Monday, October 10, 2016

'Hanoi Hannah,' Whose Broadcasts Taunted And Entertained American GIs, Dies

HoangsaParacels:  Thật ra Đài Tiếng Nói Vẹm chỉ độc có nói láo và nói lếu, khoe khoang những thành tích biạ đặt, khiến người nghe chỉ muốn đập nát cái radio cho đỡ phải nghe lải nhi.  Lính Mỹ chỉ hiếu kỳ vừa nghe vừa chế riễu, pha trò cho đỡ buồn, chứ chẳng có tác dụng gì.  Cũng như đám tù cải tạo cứ mỗi khi nghe cái loa nhà tù phát nào là:  " chiến tranh lạnh "nhạt", nào là: 1 Răng (Iran) đánh nhau với 1 Rắc (Iraq) là cười đến vãi rắm."

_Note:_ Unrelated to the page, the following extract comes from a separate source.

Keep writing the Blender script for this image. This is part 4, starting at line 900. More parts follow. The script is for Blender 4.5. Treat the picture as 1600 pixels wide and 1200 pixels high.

Trinh Thi Ngo, known as "Hanoi Hannah" for her propaganda broadcasts during the Vietnam War, holds a portrait of herself in her younger days while at her residence in Ho Chi Minh City in 2015. Photo: AFP

Voice of Vietnam
One of North Vietnam's most recognizable wartime voices fell silent last Friday, when former radio broadcaster Trinh Thi Ngo, dubbed "Hanoi Hannah" by American servicemen, died. The radio service says Trinh was 87 when she died.
Trinh broadcast under the pseudonym Thu Huong, or Autumn Fragrance. At the height of the war the Voice of Vietnam aired three 30-minute segments of hers a day.
The North Vietnamese Defense Ministry's propaganda department wrote her scripts, she told the Voice of Vietnam. Their aim was to degrade U.S. troops' will to fight, and convince them that their cause was unjust.
Don North, a former ABC News reporter, remembers that "members of the special forces A-team would sit around at night and tune in around 10 o'clock to her broadcasts". "They would listen very carefully," he adds, "you know, break out the beers and listen to Hanoi Hannah."
North says that Trinh's broadcasts had a "minimal" effect on her listeners. Nor did most GIs find her message credible, North says.
"As she said herself, when she used interviews or tape sent to her from anti-Vietnam war people in the States, she thought they were more effective than her own broadcasts," he says. Among the anti-war activists broadcast by Trinh was actress Jane Fonda.
Trinh did not talk about U.S. victories or the horrible losses suffered by North Vietnam.
She studied English and loved Hollywood movies. She volunteered to join the Voice of Vietnam in 1955."Our program served for a cause, so we believed in that cause," Trinh told C-SPAN in a 1992 interview. "So we continued to broadcast."
Trinh never joined the Vietnamese Communist Party, and quickly forgot any anger she had felt against Americans.